Terrible and wonderful dreams

In The Nutcracker a doll becomes a prince. Its background remains unknown. But in Hoffmann’s fairy tale the doll was a human being before becoming a toy. The mouse Queen bewitched the little princess Pirlipat. A way to save her was found. In Dumas père’s narration (Petipa used his version, and not Hoffmann’s original, for the libretto), the deliverance was supposed to be as follows:

Shot from the film-performance, The Nutcracker, 2014

‘To be freed from the enchantment that made her ugly and to become beautiful again she has only to eat the kernel of the nut Krakatuk, the shell of which is so hard that a 48-pound cannon can pass over it without crushing it. In addition, in the presence of the princess this nut must be cracked by a young man who has never shaved and has worn boots all his life. And finally, the young man must give the kernel of the nut Krakatuk to the princess with his eyes closed, and then, without opening them, take seven steps backward without stumbling.’

The magic nut is found by the mechanic Drosselmeyer, and his nephew performs the ceremony. The ugly princess turns into a young girl of angelic beauty. But, while walking backward, the young man stumbles and crushes the mouse Queen to death. With her last bit of strength she turns the young man into a toy for cracking nuts – the Nutcracker.

 In 2020, the premiere of Krakatuk ballet was produced by Kasatkina and Vasilyov  Moscow State Academic Classical Ballet Theatre on the Historical Stage of the Bolshoi Theatre. Reality in the performance is interspersed with dreams. After falling asleep the main character reincarnates as Princess Pirlipat; the mouse King, the mouse Queen’s son, proposes to her; and the wooden Nutcracker, presented to her by Drosselmeyer the day before, fights with him, turning into a handsome young man. The next day the girl sees Drosselmeyer’s nephew, whom she imagined as a prince in her dream.

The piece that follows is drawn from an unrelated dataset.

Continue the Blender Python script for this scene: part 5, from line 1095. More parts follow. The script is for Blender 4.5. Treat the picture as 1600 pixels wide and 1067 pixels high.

In The Nutcracker by Mikhail Shemyakin (staged by the Mariinsky Theatre in 2001) there is a feeling of childhood nightmares and fear of the dark and monsters. The storyteller Drosselmeyer turned into a sinister sorcerer. Mice climb up a giant cake to sink their teeth into the sweets Marie and the Nutcracker standing on top. The result is something like doomsday: in a black-black ballet on a black-black stage black-black snowflakes are dancing, resembling black-black rats.

In Yuri Grigorovich’s ballet, there is another dream: that of light. The ballet historian Marina Konstantinova writes about this in her book entitled Ekaterina Maksimova:

‘In addition to the fact that Tchaikovsky’s score finally found its first incarnation commensurate with music, this ballet brought to viewers the light lyricism vital for their souls. Thanks to Tchaikovsky you could allow yourself these childhood dreams without being ashamed of sentimentality. The realm of The Nutcracker had its concerns and troubles, but it also had the peace of mind that gives you strength. The Nutcracker was not ashamed to be a performance in which viewers found their inner peace – not like in a vaudeville or an extravaganza, but what is possible only in a purifying wonderful dream that imperceptibly puts everything in its place. Thus we relax and gain strength at the sight of playing children and through memories of childhood and home Christmas holidays with a Christmas tree, when it becomes clear that

The future does not suffice.

The old and the new are not enough.

Eternity must become

A Christmas tree in the middle of the room.